Electrochemical flexible supercapacitor based on manganese dioxide-titanium nitride nanotube hybrid

Abstract

The manganese dioxide-titanium nitride (MnO2-TiN) nanotube hybrid has been designed to improve its electroactivity and conductivity for a supercapacitor application. Titanium nitride (TiN) nanotube array was prepared by an anodization process of titanium in ethylene glycol (EG) solution containing ammonium fluoride, subsequent calcination process in an air atmosphere, and final nitridation process in an ammonia atmosphere. Electroactive MnO2 was then loaded into well-aligned TiN nanotubes to form MnO2-TiN nanotube hybrid with well-designed shell layer of MnO2 through a controlled cyclic voltammetry electrodeposition process, which was directly supported on ultra thin and supple titanium foil to establish a bendable electrode. The morphology and microstructure of MnO2-TiN nanotube hybrid were characterized by scanning electron microscopy and X-ray diffraction. The electrochemical capacitance was investigated by cyclic voltammetry and galvanostatic charge/discharge measurements. The villiform MnO2 thin shell layer was fully covered on TiN nanotube walls to form a coaxial heterogeneous structure. Superior electrical conductivity and accessible nanochannels of TiN contributed to a high capacitance performance of MnO2. The specific capacitance of MnO2-TiN was determined to be 853.3Fg−1 (or 213.2mFcm−2) at a current density of 1.0Ag−1 (or 0.25mAcm−2).

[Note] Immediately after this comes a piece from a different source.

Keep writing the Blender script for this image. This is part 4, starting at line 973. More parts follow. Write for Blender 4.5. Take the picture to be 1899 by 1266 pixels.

All-solid-state flexible supercapacitor was constructed using two symmetric film electrodes of MnO2-TiN nanotube hybrid and a polyvinyl alcohol gel electrolyte of KOH-KI-EG. The volume specific capacitance, energy and power density were determined to be 4.01Fcm−3, 1.81mWhcm−3 and 32.8mWcm−3 at a high potential window of 1.8V and a current density of 2.0mAcm−2. Such MnO2-TiN nanotube hybrid electrode material exhibited effective energy storage in flexible supercapacitor application.